I prefer to do my ‘gralloching’ out of the way and with a bit of privacy, on one occasion on a huge, lonely estate, I was surprised by the arrival of a dog, who, having picked up a detached buck scrotum in its mouth, ran back to its young owner and her mother pushing the pushchair. Explanations followed, but as country folk themselves, I think I got off lightly. . .

So now it's off to the butcher, having left the scene free of traces of gore and viscera and any leftover celebratory fag ends or empty hip flasks.

At the butchers, tagged correctly, the carcass is taken to the chiller, those who prefer to DIY at home might like to close the garage door during the proceedings, and any anonymous black bin liners taken to the bin won't cause curtains to twitch, surely?
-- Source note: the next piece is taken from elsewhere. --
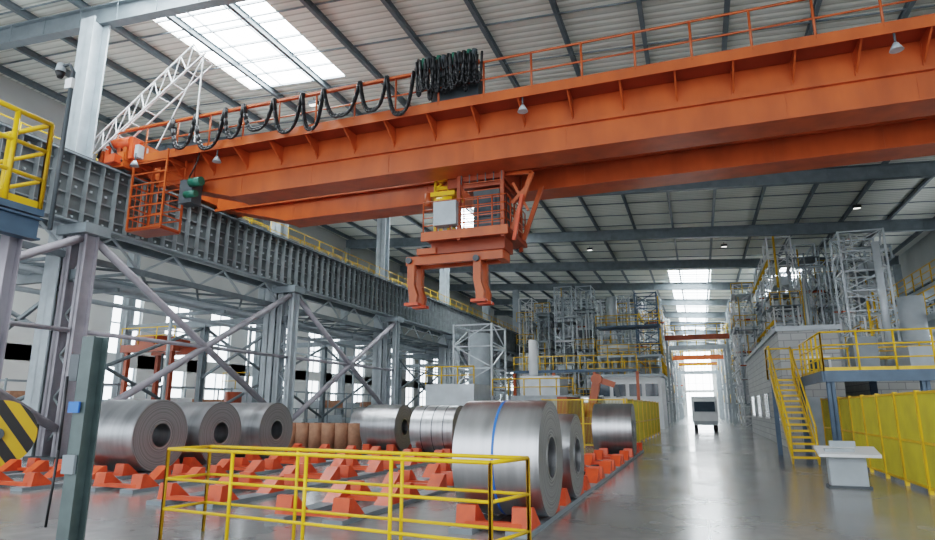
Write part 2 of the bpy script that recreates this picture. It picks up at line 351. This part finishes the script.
# festoon cables
c.beam((-20,16.45,12.1),(-5.6,16.45,12.1),.06,.08,ORANGE)
def loop(x,w,dp,yo,zo):
    n=14; pts=[]
    for t in range(n+1):
        u=2*t/n-1; zz=-(1-abs(u)**2.6)*dp; pts.append((x+w/2+w/2*(abs(u)**.8)*(1 if u>0 else -1)*.98,yo,zo+zz))
    return pts
x=-17.6; k=0
while x<-8.6:
    w=1.1+.3*math.sin(k*2.3); dp=1.15+.2*math.sin(k*1.7)
    for o,dd,r in((0,0,.055),(.07,.1,.045)): c.tube(loop(x,w,dp+dd,16.36-o,12.1),r,BLACK,6)
    c.box(x-.05,x+.05,16.3,16.45,12.0,12.15,STEELD)
    x+=w; k+=1
for k in range(12):
    xx=-7.7+.17*k; dp=.9+.4*random.random()
    c.tube(loop(xx,.17,dp,16.4-.15*math.sin(k*2),12.3),.05,BLACK,6); c.tube(loop(xx+.05,.3,.7+dp/3,16.25-.1*math.sin(k),12.35),.04,BLACK,6)
    c.cyl((xx,16.4,12.15),(xx+.1,16.4,12.5),.09,(BLACK,GREEN,STEELD)[k%3],8)
c.box(-7.4,-5.8,16.9,17.4,11.0,12.1,STEELD); c.cyl((-7.3,16.7,12.3),(-6.0,16.7,12.3),.18,GREEN,12)
# trolley
tx0,tx1=-8.6,-5.0
c.box(tx0,tx1,17.7,21.4,11.1,11.35,ORANGE)
c.cyl((-8,19.5,11.9),(-5.6,19.5,11.9),.5,STEELD,20); c.box(-8.4,-7.6,18.2,19.0,11.35,12.0,GREEN); c.box(-6.2,-5.4,20,20.8,11.35,12.0,GREEN)
for xx in(tx0+.4,tx1-.4):
    for yy in(17.95,21.15): c.cyl((xx-.15,yy,11.1),(xx+.15,yy,11.1),.18,STEELD,14)
for xx in(-8.1,-7.6):
    for yy in(19.0,19.5): c.beam((xx,yy,7.4),(xx,yy,11.2),.1,.1,YEL)
for zz in(7.9,8.5,9.1,9.7):
    c.beam((-8.1,19,zz),(-7.6,19,zz+.4),.07,.07,YEL); c.beam((-8.1,19,zz),(-7.6,19,zz),.1,.12,YEL)
c.box(-8.35,-7.3,18.75,19.7,8.75,8.9,YEL); c.cyl((-7.9,18.7,8.5),(-7.3,18.7,8.5),.18,YEL,14); c.cyl((-8.3,18.8,8.4),(-8.3,18.8,8.9),.12,ORANGE,12)
c.cyl((-7.8,18.85,9.4),(-7.8,18.5,9.4),.18,YEL,14); c.box(-7.5,-7.1,18.6,18.9,8.9,9.3,ORANGE_D)
for xx in(-7.0,-5.5):
    for yy in(18.4,20.6): c.beam((xx,yy,7.0),(xx,yy,11.1),.12,.12,ORANGE_D)
c.box(-8.3,-5.3,18.3,20.7,7.15,7.3,ORANGE_D); c.box(-8.3,-5.3,18.25,18.33,7.05,7.35,ORANGE)
c.rail([(-8.25,18.32,7.3),(-5.35,18.32,7.3),(-5.35,20.65,7.3)],1.1,ORANGE,.5,3,.024)
c.box(-7.8,-7.0,18.1,18.5,7.5,8.3,STEELL); c.box(-6.6,-5.7,18.7,20.2,7.3,8.75,STEELD); c.box(-6.5,-5.8,18.65,18.7,7.8,8.5,GLASS)
c.box(-6.9,-5.5,18.5,20.5,8.8,8.92,ORANGE_D); c.box(-6.9,-5.5,18.5,20.5,9.05,10.6,ORANGE_D)
for s_ in range(6):
    c.beam((-6.9+.28*s_,18.35,8.9),(-6.9+.28*s_,18.35,9.8),.03,.03,STEELD); c.beam((-6.8,18.35,7.5+.28*s_),(-5.5,18.35,7.5+.28*s_),.025,.025,ORANGE)
c.beam((-5.3,18.8,7.3),(-4.6,18.8,9.2),.12,.14,ORANGE); c.beam((-5.3,20.2,7.3),(-4.6,20.2,9.2),.12,.14,ORANGE)
c.beam((-4.6,18.8,9.2),(-5.6,18.8,9.25),.12,.12,ORANGE); c.beam((-5.3,18.8,8.2),(-4.8,18.8,8.7),.1,.1,ORANGE)
c.beam((-5.2,18.6,6.9),(-4.9,18.6,8.4),.1,.1,RED); c.beam((-5.25,18.8,8.9),(-4.75,18.8,7.9),.08,.08,ORANGE)
def leg(x,y):
    c.prism([(x-.13,y-.1,6.65),(x+.14,y-.1,6.65),(x+.13,y-.1,5.75),(x+.25,y-.1,5.4),(x+.2,y-.1,5.05),(x-.02,y-.1,5.05),(x-.06,y-.1,5.5),(x-.13,y-.1,5.8)],(0,.2,0),ORANGE)
    c.box(x-.2,x+.3,y-.16,y+.16,5.05,5.14,RED)
for yy in(19.1,19.75):
    c.beam((-9.2,yy,6.6),(-5.7,yy,6.6),.18,.3,ORANGE)
    leg(-9.0,yy); leg(-6.6,yy)
for xx in(-9.05,-6.6,-5.8): c.beam((xx,19.1,6.6),(xx,19.75,6.6),.26,.28,ORANGE)
c.box(-8.2,-5.6,18.9,19.9,6.75,7.15,ORANGE_D); c.box(-8.7,-8.0,18.8,19.1,6.75,6.95,ORANGE)
c.cyl((-9.05,19.0,6.6),(-9.05,18.88,6.6),.11,STEELD,10); c.cyl((-6.6,19.0,6.5),(-6.6,18.88,6.5),.11,STEELD,10)
for (lx,ly) in((-4.3,16.6),(-15.6,16.6),(-18.7,15.9),(5.2,16.6)):
    c.cyl((lx,ly,10.75),(lx,ly,10.45),.03,STEELD,6); c.cyl((lx,ly,10.45),(lx,ly,10.25),.06,STEELL,14,.16)
c.done()
b=B("lattice_mast",(-20,17,11.2))
p0,p1,q0,q1=Vector((-21.2,16.0,10.9)),Vector((-16.2,16.0,14.2)),Vector((-21.2,16.0,11.6)),Vector((-16.6,16.0,14.8))
D=Vector((0,.6,0))
for o in(Vector((0,0,0)),D): b.beam(p0+o,p1+o,.05,.05,WHITE); b.beam(q0+o,q1+o,.05,.05,WHITE)
for k in range(9):
    t=k/8; p=p0.lerp(p1,t); q=q0.lerp(q1,t); b.beam(p,q+Vector((0.001,0,0)),.035,.035,WHITE)
    if k<8: b.beam(p,q0.lerp(q1,(k+1)/8),.03,.03,WHITE)
    b.beam(p,p+D,.035,.035,WHITE)
b.beam((-16.4,16.3,14.4),(-16.4,16.3,11.0),.05,.05,WHITE); b.beam((-16.4,16.3,14.4),(-18.2,16.3,11.0),.04,.04,WHITE)
b.done()
# ------------------------------------------------------------------ coils + saddles
def coil(x0,x1,y,r,strap=None,name="steel_coil",lift=.1):
    xc=(x0+x1)/2; z=r+lift
    b=B(name,(xc,y,z)); b.ring(x0,x1,(0,y,z),.29,r,WRAP,EDGE,96)
    b.ring(x0+.03,x1-.03,(0,y,z),r-.02,r+.005,WRAP,EDGE,96)
    b.ring(x1-.012,x1+.012,(0,y,z),.29,.33,EDGE,WRAP,64)
    for (xx,w,m) in (strap or []): b.ring(xx-w/2,xx+w/2,(0,y,z),r-.01,r+.009,m,m,96)
    b.done()
coil(-3.38,-2.12,9.45,.82,[(-2.78,.035,BLUE)],"steel_coil",.12)
coil(-3.4,-2.15,11.7,.72)
coil(-3.5,-2.2,22.8,.85)
coil(-14.7,-12.9,12.7,.88); coil(-14.7,-12.9,14.85,.86); coil(-14.7,-12.9,17.4,.86)
coil(-12.1,-10.65,22.2,.84); coil(-9.3,-7.75,20.6,.82,[(-8.9,.03,STEELD),(-8.5,.03,STEELD),(-8.1,.03,STEELD)])
coil(-14.9,-13.2,26.2,.8)
def saddle(xc,ys_,hw=.5):
    b=B("coil_saddle_rack",(xc,sum(ys_)/len(ys_),0)); ya,yb=min(ys_)-1.1,max(ys_)+1.1
    for sx in(-hw,hw):
        b.box(xc+sx-.17,xc+sx+.17,ya,yb,0,.07,STEEL)
    for y in ys_:
        for sx in(-hw,hw):
            for d in(-1,1):
                x0=xc+sx-.14
                b.prism([(x0,y+d*.4,.07),(x0,y+d*.9,.07),(x0,y+d*.86,.34),(x0,y+d*.76,.34)],(.28,0,0),RED)
        b.box(xc-hw,xc+hw,y-.9,y-.78,.07,.14,RED); b.box(xc-hw,xc+hw,y+.78,y+.9,.07,.14,RED)
    b.done()
saddle(-2.75,[9.45,11.7,13.8,15.9,18.0,20.1,22.8,25],.4)
saddle(-5.6,[9.4,11.5,13.6,15.7,17.8,19.9,22.0])
saddle(-8.5,[10.0,12.1,14.2,16.3,18.4,20.6,22.7],.55)
saddle(-11.3,[11.0,13.1,15.2,17.3,19.5,22.2],.5)
saddle(-13.8,[10.5,12.7,14.85,17.4,20.0],.6)
saddle(-16.4,[9.0,11.1,13.2,15.3,17.4])
b=B("paper_roll",(-14.5,22.4,0))
for k in range(7):
    x=-16.9+.62*k; b.cyl((x,22.9+.03*(k%2),0),(x,22.9+.03*(k%2),1.05),.29,BROWN,20); b.cyl((x,22.9,1.05),(x,22.9,1.07),.08,BLACK,10)
b.done()
b=B("safety_railing",(-4.2,6.6,0))
A=[(-6.55,7.35,0),(-6.65,6.7,0),(-2.0,6.15,0),(-1.8,6.85,0),(-6.55,7.35,0)]
b.rail(A[1:3],1.12,YEL,1.2,2,.024); b.rail(A[2:4],1.12,YEL,1.0,2,.024); b.rail(A[3:5],1.12,YEL,1.6,2,.024); b.rail(A[0:2],1.12,YEL,1.0,2,.024)
b.done()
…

I got my neighbours on side with the well-established ruse of a few free steaks, for most sceptic’s any doubt about the propriety of the whole process dissolves in free meat, and further, lengthy explanations of Hoffman pyramids, population control, and lofty discussions of management theory won't be needed.

The final stage is of course, education and awareness, personally I try and get the youth of today on my side with a few bits of jerky and the offer of some air rifle plinking, to sow the seeds and hand it on, otherwise the whole sport will fizzle out and nature will take over and the health of the both populations, deer and man, will suffer.